>> BEGIN DATASET EXTRACT

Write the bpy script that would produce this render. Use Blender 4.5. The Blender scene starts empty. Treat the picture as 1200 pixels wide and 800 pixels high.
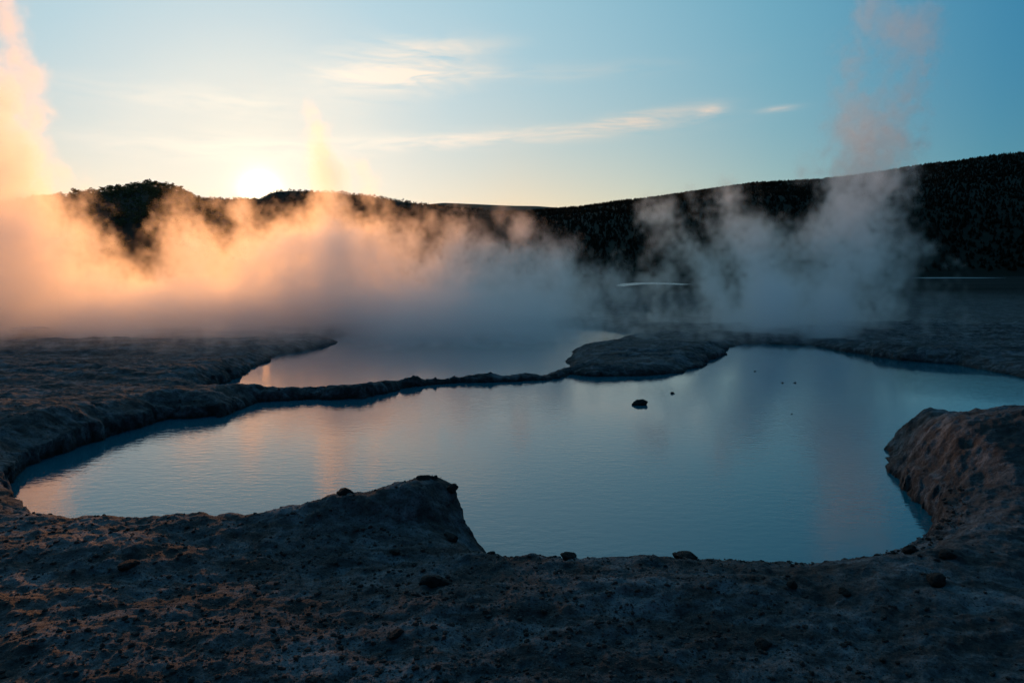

>> END DATASET EXTRACT
>> BEGIN DATASET EXTRACT

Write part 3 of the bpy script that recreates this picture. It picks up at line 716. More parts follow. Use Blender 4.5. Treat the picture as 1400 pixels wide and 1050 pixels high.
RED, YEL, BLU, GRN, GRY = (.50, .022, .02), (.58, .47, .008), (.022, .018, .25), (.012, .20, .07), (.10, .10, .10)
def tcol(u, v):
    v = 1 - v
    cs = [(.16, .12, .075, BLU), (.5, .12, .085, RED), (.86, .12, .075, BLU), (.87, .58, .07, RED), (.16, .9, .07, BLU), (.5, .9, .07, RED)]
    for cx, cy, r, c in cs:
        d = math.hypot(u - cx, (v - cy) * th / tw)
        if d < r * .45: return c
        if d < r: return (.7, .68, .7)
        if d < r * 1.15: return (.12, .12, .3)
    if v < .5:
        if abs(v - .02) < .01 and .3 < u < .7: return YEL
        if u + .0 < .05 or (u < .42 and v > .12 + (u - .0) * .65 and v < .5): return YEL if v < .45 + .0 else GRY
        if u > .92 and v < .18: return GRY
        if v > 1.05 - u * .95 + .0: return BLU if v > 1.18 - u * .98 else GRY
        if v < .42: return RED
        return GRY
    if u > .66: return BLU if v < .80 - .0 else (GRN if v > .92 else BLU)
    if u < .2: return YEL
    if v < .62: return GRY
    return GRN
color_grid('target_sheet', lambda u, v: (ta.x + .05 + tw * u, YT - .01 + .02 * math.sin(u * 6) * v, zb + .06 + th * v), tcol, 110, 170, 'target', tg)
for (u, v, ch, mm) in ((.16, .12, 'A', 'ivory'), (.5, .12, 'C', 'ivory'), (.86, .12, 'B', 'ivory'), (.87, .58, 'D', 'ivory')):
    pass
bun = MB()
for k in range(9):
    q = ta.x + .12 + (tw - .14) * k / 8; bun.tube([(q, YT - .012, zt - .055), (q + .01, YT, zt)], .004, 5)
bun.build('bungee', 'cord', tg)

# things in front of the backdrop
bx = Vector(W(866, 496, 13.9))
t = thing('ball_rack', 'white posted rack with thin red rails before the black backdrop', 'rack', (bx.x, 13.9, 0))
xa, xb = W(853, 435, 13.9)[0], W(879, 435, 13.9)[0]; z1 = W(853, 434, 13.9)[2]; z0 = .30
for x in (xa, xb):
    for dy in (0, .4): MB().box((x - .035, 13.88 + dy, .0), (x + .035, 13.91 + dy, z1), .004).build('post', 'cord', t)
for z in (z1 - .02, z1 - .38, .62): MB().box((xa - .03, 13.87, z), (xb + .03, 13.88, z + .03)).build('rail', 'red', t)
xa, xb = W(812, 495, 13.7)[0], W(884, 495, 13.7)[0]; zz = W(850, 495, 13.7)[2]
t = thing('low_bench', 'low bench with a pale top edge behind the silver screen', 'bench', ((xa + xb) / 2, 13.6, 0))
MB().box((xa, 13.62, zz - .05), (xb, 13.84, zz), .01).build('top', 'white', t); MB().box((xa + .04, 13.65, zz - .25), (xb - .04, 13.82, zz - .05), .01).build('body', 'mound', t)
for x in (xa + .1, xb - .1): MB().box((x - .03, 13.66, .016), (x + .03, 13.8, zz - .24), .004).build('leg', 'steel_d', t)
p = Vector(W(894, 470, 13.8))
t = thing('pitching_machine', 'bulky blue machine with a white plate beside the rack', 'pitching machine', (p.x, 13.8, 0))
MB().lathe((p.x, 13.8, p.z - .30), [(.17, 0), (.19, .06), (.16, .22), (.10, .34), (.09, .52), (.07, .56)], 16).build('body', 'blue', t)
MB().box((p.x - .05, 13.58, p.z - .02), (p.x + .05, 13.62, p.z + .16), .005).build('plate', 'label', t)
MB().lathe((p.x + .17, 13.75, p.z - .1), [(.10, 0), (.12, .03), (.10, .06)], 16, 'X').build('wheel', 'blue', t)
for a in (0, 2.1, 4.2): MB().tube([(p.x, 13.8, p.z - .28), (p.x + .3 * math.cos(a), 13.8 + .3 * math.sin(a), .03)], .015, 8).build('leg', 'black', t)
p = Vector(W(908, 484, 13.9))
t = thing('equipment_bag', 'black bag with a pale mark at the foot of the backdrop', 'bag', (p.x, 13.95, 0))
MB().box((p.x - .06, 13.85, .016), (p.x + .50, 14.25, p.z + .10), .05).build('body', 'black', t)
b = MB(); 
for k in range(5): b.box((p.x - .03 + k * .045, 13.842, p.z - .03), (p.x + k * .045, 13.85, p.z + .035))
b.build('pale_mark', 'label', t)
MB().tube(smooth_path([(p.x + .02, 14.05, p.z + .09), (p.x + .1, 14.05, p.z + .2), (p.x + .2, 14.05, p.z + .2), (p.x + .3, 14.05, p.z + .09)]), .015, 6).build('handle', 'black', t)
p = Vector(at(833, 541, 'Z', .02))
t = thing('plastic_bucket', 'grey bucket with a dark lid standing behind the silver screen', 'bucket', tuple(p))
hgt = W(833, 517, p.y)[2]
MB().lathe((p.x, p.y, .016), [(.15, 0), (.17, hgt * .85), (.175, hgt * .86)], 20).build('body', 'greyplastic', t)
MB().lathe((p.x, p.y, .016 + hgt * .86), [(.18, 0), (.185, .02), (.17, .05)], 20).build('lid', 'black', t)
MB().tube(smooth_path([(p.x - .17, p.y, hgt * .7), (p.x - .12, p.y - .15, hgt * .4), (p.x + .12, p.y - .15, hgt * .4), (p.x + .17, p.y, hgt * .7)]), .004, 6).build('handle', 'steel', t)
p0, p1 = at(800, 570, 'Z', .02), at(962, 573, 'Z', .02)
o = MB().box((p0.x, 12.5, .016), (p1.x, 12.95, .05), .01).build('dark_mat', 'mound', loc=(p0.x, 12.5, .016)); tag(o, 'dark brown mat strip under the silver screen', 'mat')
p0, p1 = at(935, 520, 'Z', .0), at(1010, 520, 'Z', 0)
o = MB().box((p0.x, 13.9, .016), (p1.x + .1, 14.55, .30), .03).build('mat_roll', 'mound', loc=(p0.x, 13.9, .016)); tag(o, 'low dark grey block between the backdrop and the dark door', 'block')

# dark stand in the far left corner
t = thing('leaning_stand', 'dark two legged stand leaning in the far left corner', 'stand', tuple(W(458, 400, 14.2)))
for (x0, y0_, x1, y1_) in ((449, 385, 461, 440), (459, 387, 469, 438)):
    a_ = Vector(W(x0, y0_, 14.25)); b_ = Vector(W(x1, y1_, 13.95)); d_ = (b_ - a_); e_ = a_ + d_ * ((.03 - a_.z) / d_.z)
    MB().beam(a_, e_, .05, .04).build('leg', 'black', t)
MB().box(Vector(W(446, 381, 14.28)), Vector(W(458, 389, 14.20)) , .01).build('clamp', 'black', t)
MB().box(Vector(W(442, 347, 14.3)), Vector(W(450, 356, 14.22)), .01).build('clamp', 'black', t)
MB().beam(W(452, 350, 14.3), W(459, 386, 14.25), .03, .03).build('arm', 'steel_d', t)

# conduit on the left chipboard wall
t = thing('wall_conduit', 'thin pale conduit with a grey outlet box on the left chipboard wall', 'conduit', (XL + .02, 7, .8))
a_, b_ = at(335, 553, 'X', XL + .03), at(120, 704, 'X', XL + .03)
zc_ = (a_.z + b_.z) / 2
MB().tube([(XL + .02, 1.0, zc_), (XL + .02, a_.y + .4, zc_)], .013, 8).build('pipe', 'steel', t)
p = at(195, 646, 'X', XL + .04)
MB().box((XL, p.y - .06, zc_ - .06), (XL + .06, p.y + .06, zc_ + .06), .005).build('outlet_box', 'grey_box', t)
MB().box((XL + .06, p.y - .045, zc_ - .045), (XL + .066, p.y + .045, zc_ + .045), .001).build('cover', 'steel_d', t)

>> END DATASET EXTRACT

§ YOUR INSTRUCTIONS
In the listing above, find the lines holding the word "wide" and copy them.

§ TASK SOLUTION
Write the bpy script that would produce this render. Use Blender 4.5. The Blender scene starts empty. Treat the picture as 1200 pixels wide and 800 pixels high.
Write part 3 of the bpy script that recreates this picture. It picks up at line 716. More parts follow. Use Blender 4.5. Treat the picture as 1400 pixels wide and 1050 pixels high.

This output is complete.